I was going to just give the intraday-local- update, but I think it's essential to plan ahead and to do that you have to have an idea of what's ahead and I know most of you have seen these charts forward and back, but it's worth remembering what we are up against to motivate and get us taking things seriously as market activity like this week's consolidation (probably base) can lull us in to complacency.
The daily SPY chart shows a bearish Ascending Wedge, I do not consider this the best measure or price pattern of the market considering underlying trade, breadth, credit, etc, I consider the Russell 2000 much more appropriate and more in line with when breadth , credit, 3C charts, etc. all really declined and the R2K is in the late stages of a H&S top, already past the right shoulder's top and heading toward the neckline which will put us in a bear market regardless of the financial media's definition.
Typically a price pattern like this breaks to the downside before reaching the apex of the wedge, however in recent years we've observed these being head fakes like every other major price pattern, typically a break below the wedge attracting new shorts and shaking out weak longs and then a run up and over the wedge (yellow) on a head fake move that forces shorts to cover and sends longs in to a "New High" buying frenzy. This sets up a large bull trap before price moves to a new lower low as a failed breakout results in a fast and powerful reversal.
RSI is divergent here for those who like more traditional indicators and volume is up on the break of the wedge.
I can't say the market has the ability to make a move above the wedge as every one of the last few bounces we have seen since July 1st have shown exceedingly weak tone; this is more the type of move we would have seen 3 months ago, I just don't know if the market can hold together such a move, but if there's any chance of it, I suspect it will come off this week's consolidation/base.
The 10 min intermediate SPY chart shows a clear distribution process at recent highs and a smaller, but still respectable positive divergence over the last week, the bigger the base, the more of an upside move it can support.
The SPY is the only average that has a positive divegrence all the way out to the 60 min chart, as weak as it is, it's still there.
Once intermediate charts are in place we look to shorter timeframes for timing.

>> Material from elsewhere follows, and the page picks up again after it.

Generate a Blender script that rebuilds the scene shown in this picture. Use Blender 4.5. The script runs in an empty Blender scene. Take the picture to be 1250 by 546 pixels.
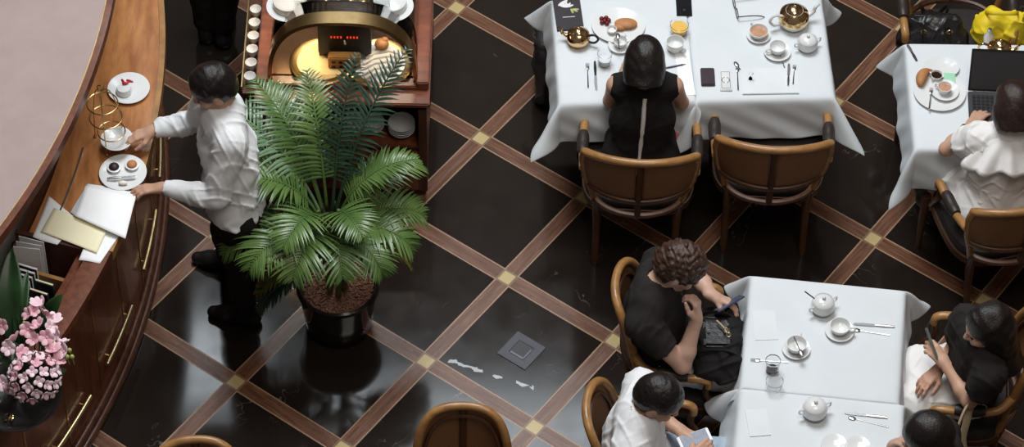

The 1 min has shown recent positives , yesterday especially for the SPY.
The 2 min shows the same as well as positive divergences at each of the pivot lows in the range.
There's very little distribution/negative divergences on this chart during the consolidation area which puts probabilities in the corner of this being a short term base for the market to bounce from as we expected last Friday moving in to this week.
The 3 min chart has less detail than the other two, but a cleaner trend, it is clearly in a relative positive divergence.
The 5 min chart is starting to bridge the gap between the intermediate 10 min positive and the intraday timeframes, this chart showing a strong positive divegrence would usually be taken as a timing signal for a move to begin.
However, don't forget the big picture as represented on this 4 hour chart, this kind of damage can't be undone in a week or even a month of positive divergences, this is some of the worst on record for the SPy/SPX.
Speaking of which...
Here's the SPX/3C going back to 2000. It's amazing how large these former divergences were before our current one that dwarfs them. You can see the 200 top, the 2002/2003 bottom, in line on the 2003-2007 rally, the 2007 top and the first negative after QE ended and no new program was announced until Jackson Hole in 2011 and the divegrence since then. Also note the near straight line march in price, this is VERY unusual for any market, this looks like a short covering event, but this is a 5-day chart. If you look at the F_E_D balance sheet expansion over the period it has strong correlation with the market's movement, The current leading negative divegrence is the largest by far, just like the current Dow's negative divegrence is worse than 1929.
My Trend Channel set to 6-days has held the 2013/2014 rally without a single stop out, currently the Trend Channel stop is $191, about a point from where we are now.
Also note the long term RSI divergence at the bottom.
The Trend Channel set to 3-days to capture more recent tone of the market has held almost all of 2014 with the exception of early 2014 weakness. This Channel has already called a stop out which if I were a long term investor, I'd have taken and moved to cash or some other safe haven instrument, I would not be long the market any more in any way. Also note the RSI divergence and how sharp it is for July/August.
In my view, short term bounces (if they have signals that are able to stand on their own legs) can be piggy-backed, but it should be understood what they are and what they will not become, the bigger picture is to use those moves to exit longs or enter shorts. For most position we have already put in place as core short positions, I'm taking a hands off approach. Like Jesse Livermore said, "Don't give me timing, give me time" which is along the lines of his recollection that many traders were right, it wasn't being right that made him the big money, it was "sitting", going on to say a trader that can be right and sit tight is a rare thing.